Rafael Nadal advertising Giorgio Armani clothing was a negotiated reading in keeping an open mind over the male reading of an ad more likely aimed at the female fanbase?

The NETJETS ad had lots of signs of negotiated reading for a convenient family friendly service, nicely composed, turning to oppositional due to the frequency of private flights that go over at low altitude creating nuisance by distraction.

The watch ad, has text and styled image giving personal appeal leading to a dominant reading. At twenty grand a time piece though, the lack of calendar function is a downer.

Week 4 Introduction: Into the Image World

My practice is not from the world of advertising but images I create within practice and for competition do benefit from appropriate titling to guide the viewers attention, to aid their interpretation and occasionally to try to say something borderline profound if at all possible or simply entertaining.

A number of the examples of advertising we examined are a couple of decades old now and different in style to modern approaches. Probably the least avoidable adverts are on the walls of tube stations, or alongside escalators and inside carriages alongside the transport route map.

In that environment I’d be more interested in the move to electronic billboard advertising to figure out what new creative methods abound. In the case of illustrated strip advertising alongside the tube route maps over how innovative the advertiser can be in such a restrained space.

About Barthes (who continues to be quoted)

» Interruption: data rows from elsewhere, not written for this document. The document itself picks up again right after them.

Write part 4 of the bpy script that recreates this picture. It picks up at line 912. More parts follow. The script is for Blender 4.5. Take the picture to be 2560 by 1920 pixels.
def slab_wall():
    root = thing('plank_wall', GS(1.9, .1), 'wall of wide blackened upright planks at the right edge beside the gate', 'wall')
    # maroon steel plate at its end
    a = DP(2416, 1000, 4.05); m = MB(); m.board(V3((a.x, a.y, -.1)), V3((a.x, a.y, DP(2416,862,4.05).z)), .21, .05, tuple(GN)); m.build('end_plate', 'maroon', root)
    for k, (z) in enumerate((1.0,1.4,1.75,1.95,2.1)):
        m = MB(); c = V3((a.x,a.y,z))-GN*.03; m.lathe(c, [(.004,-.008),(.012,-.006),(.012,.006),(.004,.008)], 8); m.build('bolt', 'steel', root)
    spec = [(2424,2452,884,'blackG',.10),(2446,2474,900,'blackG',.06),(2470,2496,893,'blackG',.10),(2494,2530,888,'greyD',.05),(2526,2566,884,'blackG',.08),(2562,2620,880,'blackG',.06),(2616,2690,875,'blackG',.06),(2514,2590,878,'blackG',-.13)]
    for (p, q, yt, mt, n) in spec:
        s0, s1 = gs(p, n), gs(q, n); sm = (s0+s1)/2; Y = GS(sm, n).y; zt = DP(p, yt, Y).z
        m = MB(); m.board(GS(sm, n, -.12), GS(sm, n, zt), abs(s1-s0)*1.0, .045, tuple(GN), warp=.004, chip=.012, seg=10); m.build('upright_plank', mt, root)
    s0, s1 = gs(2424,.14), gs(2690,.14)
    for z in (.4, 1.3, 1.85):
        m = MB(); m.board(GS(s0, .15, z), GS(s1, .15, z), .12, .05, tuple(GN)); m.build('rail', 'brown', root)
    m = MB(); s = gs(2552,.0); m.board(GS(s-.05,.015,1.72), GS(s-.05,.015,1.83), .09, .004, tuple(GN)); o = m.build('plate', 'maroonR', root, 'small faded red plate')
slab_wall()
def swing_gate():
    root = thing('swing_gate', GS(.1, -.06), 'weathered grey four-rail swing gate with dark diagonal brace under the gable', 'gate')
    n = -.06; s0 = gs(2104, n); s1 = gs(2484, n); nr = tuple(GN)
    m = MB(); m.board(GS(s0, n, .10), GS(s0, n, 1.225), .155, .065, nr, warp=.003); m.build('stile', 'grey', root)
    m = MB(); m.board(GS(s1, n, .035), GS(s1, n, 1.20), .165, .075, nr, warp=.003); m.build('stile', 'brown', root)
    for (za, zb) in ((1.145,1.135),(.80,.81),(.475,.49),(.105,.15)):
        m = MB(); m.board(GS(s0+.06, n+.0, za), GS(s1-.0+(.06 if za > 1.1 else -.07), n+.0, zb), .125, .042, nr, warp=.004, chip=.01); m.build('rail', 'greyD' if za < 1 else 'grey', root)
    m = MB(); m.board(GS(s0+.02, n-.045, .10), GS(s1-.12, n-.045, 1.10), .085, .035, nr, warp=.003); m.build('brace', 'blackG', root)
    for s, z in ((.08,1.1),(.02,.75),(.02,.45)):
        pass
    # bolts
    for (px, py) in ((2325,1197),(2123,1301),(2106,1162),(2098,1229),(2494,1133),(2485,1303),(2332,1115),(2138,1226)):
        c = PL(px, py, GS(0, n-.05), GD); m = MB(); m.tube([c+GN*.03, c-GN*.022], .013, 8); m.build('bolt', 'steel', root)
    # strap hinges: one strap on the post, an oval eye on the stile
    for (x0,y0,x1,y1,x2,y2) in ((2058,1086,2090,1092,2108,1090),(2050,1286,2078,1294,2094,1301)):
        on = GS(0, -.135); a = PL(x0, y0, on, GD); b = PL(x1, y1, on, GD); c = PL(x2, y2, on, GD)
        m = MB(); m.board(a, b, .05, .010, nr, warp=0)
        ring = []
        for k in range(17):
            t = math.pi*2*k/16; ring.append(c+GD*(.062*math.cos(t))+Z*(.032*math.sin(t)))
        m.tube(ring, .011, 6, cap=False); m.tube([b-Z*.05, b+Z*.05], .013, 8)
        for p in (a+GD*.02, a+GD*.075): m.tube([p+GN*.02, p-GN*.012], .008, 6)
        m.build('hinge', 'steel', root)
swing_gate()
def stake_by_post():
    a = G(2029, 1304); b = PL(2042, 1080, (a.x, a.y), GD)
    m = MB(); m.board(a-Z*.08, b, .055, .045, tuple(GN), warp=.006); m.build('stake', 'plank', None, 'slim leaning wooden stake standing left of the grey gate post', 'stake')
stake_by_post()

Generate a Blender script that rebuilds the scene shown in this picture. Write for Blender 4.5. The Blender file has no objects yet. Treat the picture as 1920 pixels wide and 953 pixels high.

As I spend more time reading and make a closer pass of the work of Barthes the philosophy makes clear sense. In this case claims made, communicate. Elsewhere and by recollection it is understood that Barthes had a tendency to switch interest at will as he followed a smorgasbord of intellectual interests. What Barthes did produce on the subject of photography is insightful although ripe for revision. The technological world continues to march on. So what of the selfie or cameraphone photography and public news gathering / citizen journalism, the gradual fall of printed media, the rise of cinema, then video alongside television, as well as the internet and the worldwide web.